Sai Gon port is a major international seaport in Vietnam. (photo: Hoang Hung/VNA) |
Xinhua News Agency of China reported that Vietnam's economy shows signs of strong recovery and strong purchasing power will drive the economic growth.
The US’s BNN Network said that, despite national and global economic fluctuations, Vietnam has been a "lighthouse" of recovery, driven by prudent government policies, strategic economic planning, and a steadfast commitment to stability and development.
The International Monetary Fund is optimistic about Vietnam’s medium-term economic prospects, with GDP growth forecast to be 5.8% next year and 6.9% in 2025. Shanaka Peiris, Head of Regional Research at the IMF's Asia-Pacific Department, said there are many signs of recovery in the fourth quarter. Vietnam is facing difficulties in the export, real estate, and financial sectors but growth has been restored thanks to reform measures. Vietnam will overcome short-term headwinds and maintain its growth momentum based on integration, value supply chains, and foreign direct investment.
Shantanu Chakraborty, ADB Country Director in Vietnam, says Vietnam's economy is stable despite global fluctuations and will recover quickly in the near future thanks to strong domestic consumption, moderate inflation, accelerated disbursement of public investment, and improved trade activities.
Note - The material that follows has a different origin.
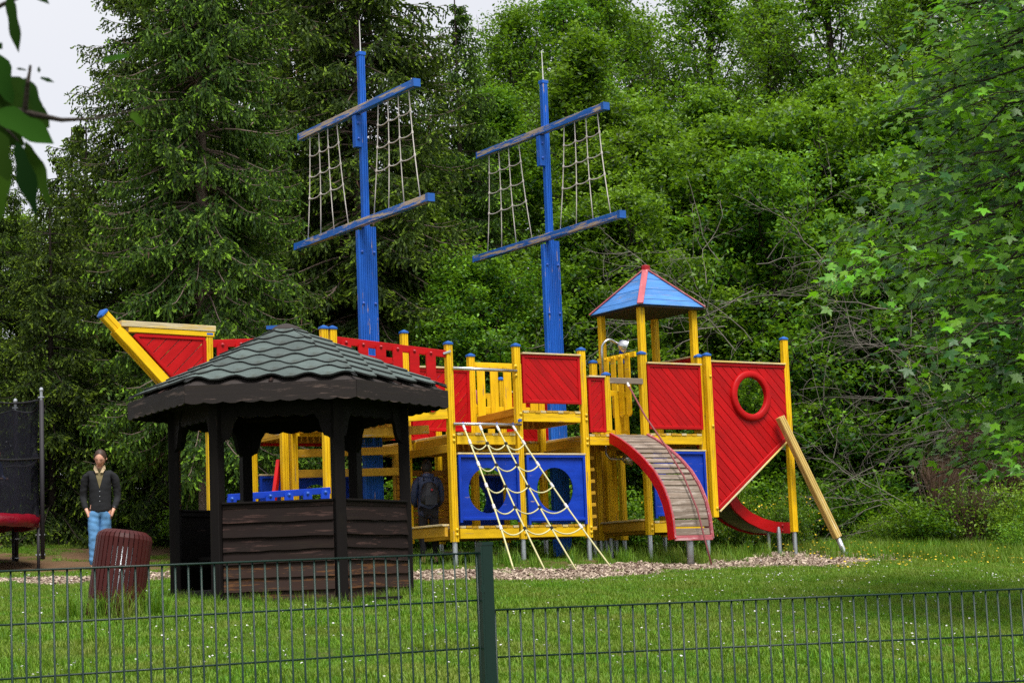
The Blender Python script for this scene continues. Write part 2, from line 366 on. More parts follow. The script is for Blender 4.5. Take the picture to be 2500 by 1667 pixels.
def tuft(seed, n, h, spread, lean, w=.004, seg=2):
    r = np.random.default_rng(seed); V = []; F = []; T = []
    for k in range(n):
        a = r.uniform(0, 2 * PI); rr = spread * math.sqrt(r.uniform()); x, y = rr * math.cos(a), rr * math.sin(a)
        hh = h * r.uniform(.55, 1.15); d = r.uniform(0, 2 * PI); ln = lean * r.uniform(.2, 1) * hh; ww = w * r.uniform(.7, 1.3)
        px, py = -math.sin(d) * ww, math.cos(d) * ww; b = len(V); t = r.uniform()
        V += [(x - px, y - py, -.01), (x + px, y + py, -.01), (x + math.cos(d) * ln * .3 + px * .8, y + math.sin(d) * ln * .3 + py * .8, hh * .6), (x + math.cos(d) * ln * .3 - px * .8, y + math.sin(d) * ln * .3 - py * .8, hh * .6), (x + math.cos(d) * ln, y + math.sin(d) * ln, hh)]
        F += [(b, b + 1, b + 2), (b, b + 2, b + 3), (b + 3, b + 2, b + 4)]; T += [t] * 3
    return fast_mesh('tuft', V, F, M_grass, T)
def rand_in(n, x0, x1, y0, y1, seed):
    r = np.random.default_rng(seed); return r.uniform(x0, x1, n), r.uniform(y0, y1, n), r
def in_view(x, y, m=.6): return np.abs(x) < y * .265 + m
def ground_pts(x, y, r, tilt=.12):
    P = np.stack([x, y, gz(x, y)], 1); rot = np.stack([r.normal(0, tilt, len(x)), r.normal(0, tilt, len(x)), r.uniform(0, 2 * PI, len(x))], 1); return P, rot
# short lawn, denser near the fence where each blade shows
x1, y1, r = rand_in(90000, -9, 10, 9, 34, 11)
dens = np.clip(1.15 - (y1 - 12) * .02, .35, 1)
mm = mulch_mask(x1, y1); dm = dirt_mask(x1, y1)
k = in_view(x1, y1) & (r.uniform(size=len(x1)) < dens) & (r.uniform(size=len(x1)) > mm * .985) & (r.uniform(size=len(x1)) > dm * 1.1)
x1, y1 = x1[k], y1[k]; P, rot = ground_pts(x1, y1, r)
patch = np.clip(.95 + fbm(x1, y1, .9, 5) * .5 + fbm(x1, y1, 3.1, 8) * .35, .35, 1.8)
scatter('grass', P, rot, patch * r.uniform(.7, 1.25, len(x1)), [tuft(s, 44, .034, .10, 1.1, .0028) for s in range(6)], 'short green lawn sprinkled with daisies between fence and playground', 'grass')
# long unmown grass under the ship, at its posts and towards the shrubs
x2, y2, r = rand_in(26000, -7, 12, 24, 40, 12); u2, v2 = uv_of(x2, y2)
n2 = fbm(x2, y2, 1.4, 2)
dn = np.clip((v2 + 1.35 + n2 * .45) * 2.5, 0, 1) * np.clip((4.5 - v2) * 1, 0, 1) * np.clip((u2 + .8) * 1.5, 0, 1) * np.clip(.45 + n2 * 1.1, .05, 1) * .42
rt = np.clip((u2 - 6.8 + n2) * 1.2, 0, 1) * np.clip((v2 + 4.5 + n2) * .7, 0, 1) * .9
bk = np.clip((v2 - 10.5 + n2), 0, 1) * np.clip((12 - v2), 0, 1) * .5
k = in_view(x2, y2) & (r.uniform(size=len(x2)) < np.maximum(np.maximum(dn, rt), bk)); x2, y2 = x2[k], y2[k]; P, rot = ground_pts(x2, y2, r)
scatter('long_grass', P, rot, r.uniform(.35, 1.05, len(x2)), [tuft(20 + s, 26, .26, .10, .7, .0036) for s in range(4)], 'long unmown grass under the ship and along the shrubs', 'long grass')
# bark mulch
def chip_mesh(s):
    r = random.Random(s); b = MB(); b.box((0, 0, .006), (r.uniform(.03, .06), r.uniform(.010, .02), r.uniform(.004, .009)))
    b.v = [v + Vector((r.uniform(-.004, .004), r.uniform(-.004, .004), r.uniform(-.002, .002))) for v in b.v]
    return b.mesh(M_chip)
def chip_material():
    m, nt = new_mat('wood_chip'); oi = N(nt, 'ShaderNodeObjectInfo'); cr = N(nt, 'ShaderNodeValToRGB'); nt.links.new(oi.outputs['Random'], cr.inputs[0])
    for p, c in ((0, (.07, .035, .022)), (.3, (.18, .105, .065)), (.65, (.37, .27, .19)), (1, (.56, .46, .36))):
        e = cr.color_ramp.elements[0] if p == 0 else (cr.color_ramp.elements[1] if p == 1 else cr.color_ramp.elements.new(p)); e.position = p; e.color = (*c, 1)
    bsdf(nt, cr.outputs[0], .85, spec=.2); return m
M_chip = chip_material()
x3, y3, r = rand_in(150000, -8, 9, 21, 34, 13); mk = mulch_mask(x3, y3)
k = in_view(x3, y3) & (r.uniform(size=len(x3)) < mk * .85); x3, y3 = x3[k], y3[k]; P, rot = ground_pts(x3, y3, r, .45)
scatter('bark_mulch', P, rot, r.uniform(.6, 1.5, len(x3)), [chip_mesh(s) for s in range(6)], 'pale bark chips spread in front of the ship and along the path', 'bark mulch')
# daisies and buttercups
def flower(c, r0):
    b = MB(); b.lathe([(.0005, -.01), (.0005, 0), (r0, .002), (r0 * .5, .004), (.001, .005)], 6, (0, 0, .055)); return b.mesh(c)
x4, y4, r = rand_in(6500, -8, 9, 11, 31, 14); kk = fbm(x4, y4, .8, 4)
k = in_view(x4, y4) & (r.uniform(size=len(x4)) < np.clip(.45 + kk * 1.1, 0, .9)) & (mulch_mask(x4, y4) < .3) & (dirt_mask(x4, y4) < .4); x4, y4 = x4[k], y4[k]; P, rot = ground_pts(x4, y4, r, .3)
scatter('daisies', P, rot, r.uniform(.6, 1.1, len(x4)), [flower(M_white, .010)], 'tiny white daisies scattered over the mown lawn', 'daisies')
M_butter = simple('buttercup_yellow', (.65, .45, .01), .5)
x5, y5, r = rand_in(900, 4, 11, 25, 34, 15); k = in_view(x5, y5); x5, y5 = x5[k], y5[k]; P, rot = ground_pts(x5, y5, r, .3); P[:, 2] += r.uniform(0, .12, len(P))
scatter('buttercups', P, rot, r.uniform(.8, 1.6, len(x5)), [flower(M_butter, .012)], 'small yellow buttercups in the long grass by the shrubs', 'buttercups')
# ================================================================== the play ship
GS = .42
ship = empty('play_ship', (OX, OY, GS), YAW)
tag(ship, 'wooden playground pirate ship in yellow, red and blue with two masts', 'play structure')
def S(u, v, z): return Vector((u, v, z - GS))
def sbeam(name, a, b, w, h, mat, up=(0, 0, 1), parent=None, **k): return beam(name, parent or ship, S(*a), S(*b), w, h, mat, up, **k)
_m = {}
def shared(key, fn):
    if key not in _m: _m[key] = fn()
    return _m[key]
def capmesh():
    b = MB(); n = 8; vs = []
    for (w, z) in ((.052, -.022), (.060, -.018), (.060, .004), (.052, .012), (.022, .028), (.012, .034)):
        for (x, y) in ((-1, -.7), (-.7, -1), (.7, -1), (1, -.7), (1, .7), (.7, 1), (-.7, 1), (-1, .7)): vs.append((x * w, y * w, z))
    fs = [(i * n + k, i * n + (k + 1) % n, (i + 1) * n + (k + 1) % n, (i + 1) * n + k) for i in range(5) for k in range(n)] + [tuple(range(n - 1, -1, -1)), tuple(5 * n + k for k in range(n))]
    return shade_auto(b.add(vs, fs).mesh(M_cap))
def boltmesh(mat):
    return shade_auto(MB().lathe([(.026, 0), (.026, .006), (.017, .009), (.016, .017), (.008, .024), (.001, .025)], 10).mesh(mat))
def bolt(parent, u, v, z, n='-v', mat=None):
    mat = mat or M_bolty
    ez = {'-v': (0, -1, 0), '-u': (-1, 0, 0), '+v': (0, 1, 0)}[n]; ez = Vector(ez); ex = Vector((0, 0, 1)); ey = ez.cross(ex)
    m = Matrix(((ex.x, ey.x, ez.x, u), (ex.y, ey.y, ez.y, v), (ex.z, ey.z, ez.z, z - GS), (0, 0, 0, 1)))
    return link('bolt', shared('bolt' + mat.name, lambda: boltmesh(mat)), parent, m)
def footmesh():
    return shade_auto(MB().lathe([(.036, -.5), (.036, -.02), (.030, .04), (.020, .09)], 12).mesh(M_galv))
def post(u, v, z0, z1, cap=True, foot=True, bolts=(), mat=None, w=.098):
    p = sbeam('post', (u, v, z0), (u, v, z1), w, w, mat or M_yel, up=(0, -1, 0), kind='post')
    if cap: link('post_cap', shared('cap', capmesh), p, Matrix.Translation(S(u, v, z1 + .012)))
    if foot: link('steel_foot', shared('foot', footmesh), p, Matrix.Translation(S(u, v, z0)))
    for z in bolts: bolt(p, u + .012, v - w / 2, z)
    return p
pairs = lambda *zs: [z + d for z in zs for d in (-.035, .035)]
P1 = post(0, 0, .71, 3.44, bolts=pairs(2.13, .84))
P2 = post(1.116, 0, .73, 3.45, bolts=pairs(2.45, 2.10, .84))
P3 = post(2.242, 0, .73, 3.43, bolts=pairs(2.45, 2.10, .84))
post(2.665, 0, 2.26, 3.08, foot=False)
P4 = post(3.33, 0, .75, 3.41, bolts=pairs(.86))
P5 = post(4.44, .05, .75, 3.41)
P5b = post(4.51, -.06, .99, 3.42, foot=False, bolts=(3.1, 2.35, 1.12))
P6 = post(6.10, 0, .75, 3.73)
link('steel_foot', shared('foot', footmesh), P6, Matrix.Translation(S(6.0, .25, .75)))
# tower uprights carrying the roof
for (u, v) in ((3.44, .12), (3.44, 1.13), (4.44, .14), (4.46, 1.13)): post(u, v, 2.2 if v < .5 else .75, 4.16, cap=False, foot=v > .5, mat=M_yel)
# middle and rear rows
post(-.06, 1.12, .73, 3.74); post(1.05, 1.12, .75, 3.44); post(2.25, 1.12, .75, 3.42)
post(3.24, 1.12, .72, 3.41); post(3.60, 1.22, .72, 2.3, cap=False); post(3.82, 1.15, 2.2, 3.42, foot=False)
for u in (0.0, 1.12, 2.28, 3.4): post(u, 2.24, .75, 3.25)
post(4.5, 2.24, .75, 3.25)
# module behind the gazebo and the bow post
post(-1.93, 0, .73, 3.58); post(-1.80, 0, .73, 3.58)
post(-2.00, 1.12, .73, 3.58); post(-1.86, 1.12, .73, 3.58); post(-1.94, 2.24, .73, 3.3)
BP = post(-3.60, 0, .73, 3.43, bolts=(1.5, 2.6))
bolt(BP, -3.62, -.05, 2.9)

# ---- timber frames and decks: planks run across the ship
def deck(u0, u1, v0, v1, ztop, mat=M_yel, beam_h=.125, side=M_yel2, zfun=None):
    d = sbeam('deck', (u0 + .03, v0, ztop - .035 - beam_h / 2), (u1 - .03, v0, ztop - .035 - beam_h / 2), .045, beam_h, mat)
    sbeam('joist', (u0 + .03, v1, ztop - .035 - beam_h / 2), (u1 - .03, v1, ztop - .035 - beam_h / 2), .045, beam_h, M_yeld, parent=d)
    for u in (u0 + .022, u1 - .022): sbeam('joist', (u, v0 + .05, ztop - .037 - beam_h / 2), (u, v1 - .04, ztop - .037 - beam_h / 2), .045, beam_h, M_yel2, parent=d)
    n = max(2, round((u1 - u0 - .06) / .098)); st = (u1 - u0 - .06) / n
    for i in range(n):
        uu = u0 + .03 + st * (i + .5)
        sbeam('plank', (uu, v0 - .03 + random.uniform(-.006, .006), ztop - .016 + random.uniform(-.003, .003)), (uu, v1, ztop - .016), st - .008, .032, M_yel2 if i % 3 else M_yelcap, parent=d)
    return d
random.seed(3)
deck(0.05, 1.07, 0, 1.10, 2.21); deck(1.16, 2.20, 0, 1.10, 2.54); deck(2.29, 3.29, 0, 1.10, 2.215); deck(3.38, 4.40, 0, 1.10, 2.24)
deck(0.05, 1.07, 0, 1.10, .925, beam_h=.14); deck(1.16, 2.20, 0, 1.10, .925, beam_h=.14); deck(3.38, 4.40, 0, 1.10, .955, beam_h=.14)
deck(0.05, 1.07, 1.16, 2.22, 2.21); deck(1.16, 2.25, 1.16, 2.22, 2.21); deck(2.31, 3.38, 1.16, 2.22, 2.21); deck(3.45, 4.45, 1.16, 2.22, 2.24)
deck(-1.90, -.10, 1.16, 2.22, 2.40)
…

Hoe Ee Khor, chief economist of the ASEAN+3 Macroeconomic Office (AMRO), said the Vietnamese government has taken a number of measures such as cutting interest rates and increasing credit ceilings to support sectors affected by recession, especially small and medium-sized enterprises. AMRO expects Vietnam's exports to recover and forecasts Vietnam's growth to be 6% next year.